Count the lines below that contain the word "this", and report only that number.
-.-.-
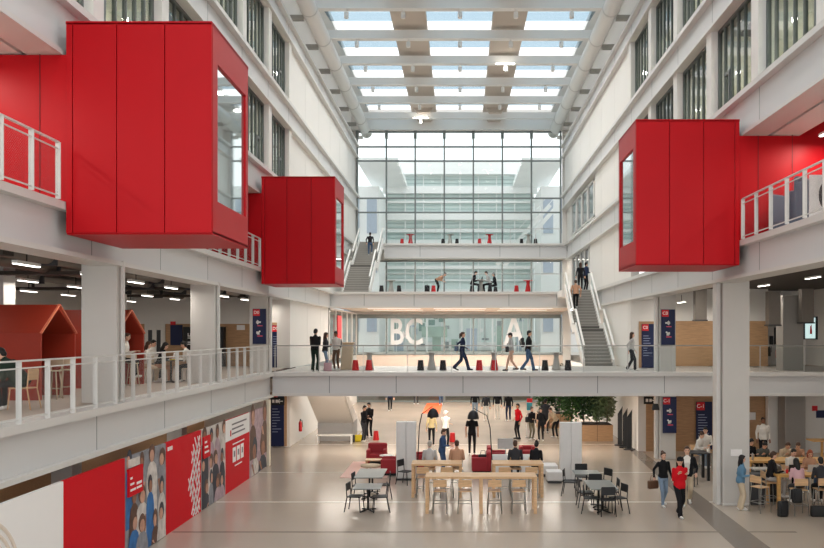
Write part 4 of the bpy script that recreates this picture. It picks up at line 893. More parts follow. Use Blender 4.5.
def armchair(label, x, y, rz, m=REDUP, w=.78, z=0.0, hb=.82):
    t = T('armchair', label, 'armchair', (x, y, z), R(rz)); s = w / .78
    MB().rbox(-.27 * s, .27 * s, -.36, .22, .16, .44, .05).build('seat_cushion', m, t)
    MB().rbox(-.39 * s, .39 * s, .2, .40, .08, hb, .07).build('backrest', m, t)
    for sx in (-1, 1): MB().rbox(sx * .33 * s - .075, sx * .33 * s + .075, -.36, .24, .08, .62, .06).build('arm', m, t)
    MB().rbox(-.36 * s, .36 * s, -.33, .36, .0, .1, .02).build('plinth', BLACK, t); return t
def taper_stool(label, x, y, z, m, group): 
    o = MB().lathe([(.0, 0), (.15, 0), (.155, .02), (.115, .42), (.12, .45), (0, .455)], 14).build('tapered_stool', m, loc=(x, y, z)); return tag(o, label, 'stool', group)
def taper_table(label, x, y, z, m=STOOLG, group=None, h=.78):
    t = T('bistro_table', label, 'table', (x, y, z), 0, group); MB().lathe([(0, 0), (.2, 0), (.2, .03), (.1, h * .7), (.13, h - .03), (0, h - .03)], 14).build('pedestal', m, t); MB().lathe([(0, h - .03), (.30, h - .03), (.30, h), (0, h)], 18).build('tabletop', m, t); return t
# ---- black cafe tables on the poster side
X1 = px(366.5, 23.9)
cafe_table('small grey cafe table, front one beside the high tables', X1, 24.3, .82, .9); cafe_table('longer grey cafe table in line behind the small one', px(371, 26.6), 26.6, .92, 1.75, bases=2)
c0 = cafe_chair('black chair at the small front cafe table, on its poster side', X1 - .38, 24.25, 80)
clone(c0, 'black chair at the small front cafe table, on its high table side', X1 + .38, 24.2, -80)
clone(c0, 'black chair at the longer cafe table, on its poster side', X1 - .46, 26.0, 82); clone(c0, 'black chair at the longer cafe table, on its high table side', px(371, 26.6) + .46, 26.1, -84)
# ---- cafe tables beside the walkers
cafe_table('long grey cafe table near the three walkers, the front of two', 4.26, 24.55, .82, 1.5, bases=2); cafe_table('square grey cafe table behind the long one near the walkers', 4.18, 26.75, .84, .84)
for lab, x, y, rz in (('black chair drawn up to the long cafe table, front on its partition side', 3.88, 24.0, 78), ('black chair drawn up to the long cafe table, second on its partition side', 3.86, 24.85, 90),
    ('black chair at the long cafe table, on its walker side, standing askew', 4.68, 24.0, -72), ('black chair tucked under the front end of the long cafe table', 4.3, 23.72, 182), ('black chair between the long and the square cafe table', 4.3, 25.95, 180),
    ('black chair beside the square cafe table, on its walker side', 4.72, 26.7, -60), ('black chair beside the square cafe table, on its partition side', 3.62, 26.6, 75), ('black chair behind the square cafe table, facing it', 4.15, 27.55, 0), ('black chair at the long cafe table, rear one on its walker side', 4.66, 24.95, -90)):
    clone(c0, lab, x, y, rz)
# ---- high tables in the middle
hx0, hx1 = px(425.3, 23.9), px(537, 23.9)
high_table('long oak high table at the front of the hall centre', hx0, hx1, 23.85, 24.6, 1.1, OAK, True)
bx = [(px(411.3, 26.2), px(462, 26.2)), (px(492.6, 26.2), px(543.7, 26.2))]
high_table('short oak high table behind the long one, nearer the cafe tables', bx[0][0], bx[0][1], 26.2, 27.0); high_table('short oak high table behind the long one, nearer the white couches', bx[1][0], bx[1][1], 26.2, 27.0)
s0 = None
for k, x in enumerate((440, 465, 494.5, 518.5)):
    lab = f'oak backed high stool under the long front table, {["first", "second", "third", "fourth"][k]} from the poster side'
    if s0 is None: s0 = high_stool(lab, px(x, 24.1), 24.1, 180, sh=.66)
    else: clone(s0, lab, px(x, 24.1), 24.1, 180)
for k, x in enumerate((423, 447, 504.5, 531)):
    clone(s0, ['oak backed high stool before the short table, under the white haired person', 'oak backed high stool before the short table, near the man in tan', 'oak backed high stool before the other short table, near the grey sweater', 'oak backed high stool before the other short table, near the black sweater'][k], px(x, 26.4), 26.42, 180)
s0 = high_stool('oak stool carrying the white haired person', px(429.5, 27.45), 27.45, 0)
for k, x in enumerate((457, 515.5, 535)): clone(s0, ['oak stool carrying the man in tan', 'oak stool carrying the person in grey sweater', 'oak stool carrying the person in black sweater'][k], px(x, 27.45), 27.45, 0)
# ---- partitions and lounge
def partition(label, x0, x1, y, h=2.1, d=.32):
    t = T('partition_screen', label, 'screen', (x0, y, 0)); w = x1 - x0
    for k in range(2): MB().box(w * k / 2 + .005, w * (k + 1) / 2 - .005, 0, d, .06, h).build('panel', SCREENW, t, .008)
    MB().box(.0, w, -.1, d + .1, 0, .06).build('foot', DKGREY, t)
partition('white partition block beside the small cafe tables, arc lamp behind it', px(396, 29.4), px(416, 29.4), 29.4); partition('white partition block beside the long white couch', px(560.3, 29.2), px(582, 29.2), 29.2)
cafe_chair('black chair standing by itself against the white partition', px(405.5, 28.6), 28.6, 60, m=BLACK)
def arc_lamp(label, x, y, bend, zt):
    t = T('floor_lamp', label, 'floor lamp', (x, y, 0)); MB().lathe([(0, 0), (.2, 0), (.2, .03), (.02, .05)], 16).build('base', BLACK, t)
    MB().tube([(0, 0, .03), (bend * .12, 0, zt - .45), (bend * .25, 0, zt)], .018, 8).build('pole', BLACK, t); MB().tube([(bend * .25, 0, zt), (bend * .8, 0, zt + .28)], .014, 8).build('arm', BLACK, t)
    s = MB(); s.lathe([(.21, 0), (.215, .04), (.20, .14), (.16, .24), (.09, .31), (.02, .34), (.0, .34)], 16, (bend * .82, 0, zt - .12)); s.build('lamp_shade', BLACKP, t)
arc_lamp('black arc floor lamp leaning over the woman in straw yellow top', px(417, 29.9), 29.9, .72, 2.35)
arc_lamp('black arc floor lamp leaning over the man in black tee shirt', px(493, 30.2), 30.2, -.9, 2.25)
tag(MB().rbox(px(346, 31.5), px(391, 31.5), 29.8, 33.6, 0, .015, .005).build('rug', PINKRUG), 'pale pink rug under the red armchair and low tables', 'rug')
armchair('red armchair on the pink rug behind the cafe tables', px(376, 32.6), 33.0, 0, z=.015)
armchair('red armchair half hidden by the white partition', px(391, 30.6), 30.6, -90, z=.015); armchair('red armchair behind the partition near the white haired person', px(420, 31.9), 31.9, 90)
armchair('red armchair with a black bag on its seat', px(481, 31.1), 31.1, -90); armchair('red armchair directly behind the one with the bag', px(497, 32.4), 32.4, 90); armchair('red armchair beyond the white couches, near the man in red', px(527, 34.0), 34.0, 0, w=.62, hb=.6)
t = T('coffee_table', 'low oak coffee table in front of the red rug armchair', 'table', (px(376, 31.6), 31.6, .015)); MB().box(-.4, .4, -.25, .25, .36, .4).build('tabletop', OAK, t); [MB().box(a * .36 - .02, a * .36 + .02, b_ * .2 - .02, b_ * .2 + .02, 0, .36).build('leg', OAK, t) for a in (-1, 1) for b_ in (-1, 1)]
t = T('round_table', 'round beige low table at the front edge of the pink rug', 'table', (px(371, 30.6), 30.5, .015)); MB().lathe([(0, .3), (.38, .3), (.38, .36), (0, .36)], 20).build('tabletop', CBE, t); MB().lathe([(.2, 0), (.2, .02), (.04, .05), (.04, .3)], 14).build('pedestal', STOOLG, t)
t = T('side_table', 'small white round side table at the red rug armchair', 'table', (px(386, 31.3), 31.4, .015)); MB().lathe([(0, .56), (.26, .56), (.26, .59), (0, .59)], 18).build('tabletop', WHITE, t); MB().lathe([(.16, 0), (.16, .02), (.02, .04), (.02, .56)], 12).build('pedestal', BLACK, t)
t = T('couch', 'long white couch behind the high tables', 'couch', (px(524, 30.2), 30.4, 0)); MB().rbox(-1.2, 1.25, -.4, .4, .1, .42, .05).build('seat_cushion', WHITEUP, t); MB().rbox(-1.2, .3, .3, .52, .1, .72, .06).build('backrest', WHITEUP, t); MB().box(-1.15, 1.2, -.35, .45, 0, .1).build('plinth', DKGREY, t)
t = T('ottoman', 'low white ottoman at the end of the white couch', 'ottoman', (px(555, 28.7), 29.0, 0)); MB().rbox(-.28, .28, -.3, .3, .08, .42, .05).build('cushion', WHITEUP, t); MB().box(-.24, .24, -.26, .26, 0, .08).build('plinth', DKGREY, t)
t = T('screen_stand', 'grey screen standing at the white couch behind the grey sweater', 'screen', (px(505.5, 31.4), 31.4, 0)); MB().box(-.3, .3, -.02, .02, .85, 1.25).build('panel', CLG, t); MB().tube([(0, 0, .03), (0, 0, .85)], .02, 8).build('stand', STOOLM, t); MB().box(-.2, .2, -.15, .15, 0, .03).build('base', STOOLM, t)
b = handbag('black bag lying on the seat of a red armchair', px(483, 30.95), 30.95, .445, 10, BLACKP, .36, .26)
t = T('bench', 'low white bench in front of the boxed stair', 'bench', (px(335, 39.2), 39.2, 0)); MB().box(-.85, .85, -.2, .2, .38, .44).build('seat', WHITE, t); [MB().box(s * .8 - .03, s * .8 + .03, -.2, .2, 0, .38).build('leg', WHITE, t) for s in (-1, 1)]
handbag('bright yellow bag on the floor beside the two men in black', px(358.5, 39.9), 39.9, 0, 5, YELLOW, .36, .34); backpack('dark backpack on the floor beside the bright yellow bag', px(352, 40.0) + .05, 39.75, 0, 0, DKGREY, .8)
taper_stool('small red stool on the hall floor near the yellow bag', px(376, 40.5), 40.5, 0, STOOLR, None); taper_stool('small red stool on the hall floor behind the man in blue', px(452.5, 39.8), 39.8, 0, STOOLR, None)
tag(MB().rbox(px(424, 57), px(441, 57), 54, 62, 0, .012, .004).build('carpet_strip', ORNG), 'orange carpet strip on the far hall floor below the bridge', 'carpet')
t = T('banner_stand', 'roll up banner in teal with red head near the plants', 'banner', (px(529.5, 41.5), 41.5, 0)); MB().box(-.14, .14, -.01, .01, .04, 2.0).build('panel', PRINTW, t); MB().box(-.14, .14, -.016, -.011, 1.4, 1.78).build('teal_field', TEALP, t); MB().box(-.14, .14, -.016, -.011, 1.8, 2.0).build('red_field', SIGNRED, t); MB().box(-.2, .2, -.1, .1, 0, .04).build('base', STOOLM, t)
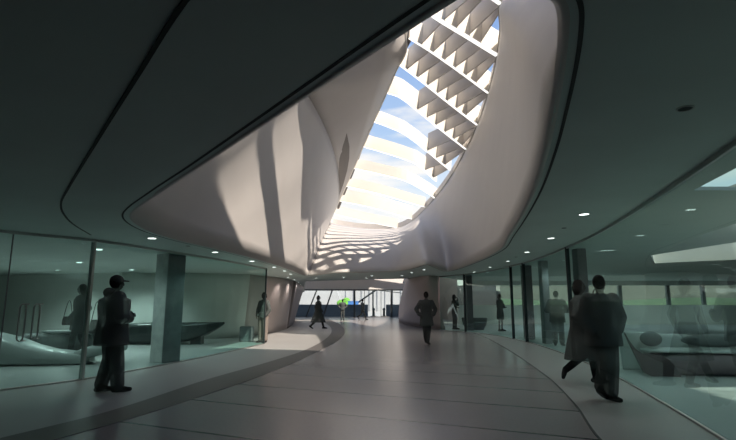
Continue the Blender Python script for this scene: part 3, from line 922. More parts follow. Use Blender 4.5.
-.-.-
### Task answer
2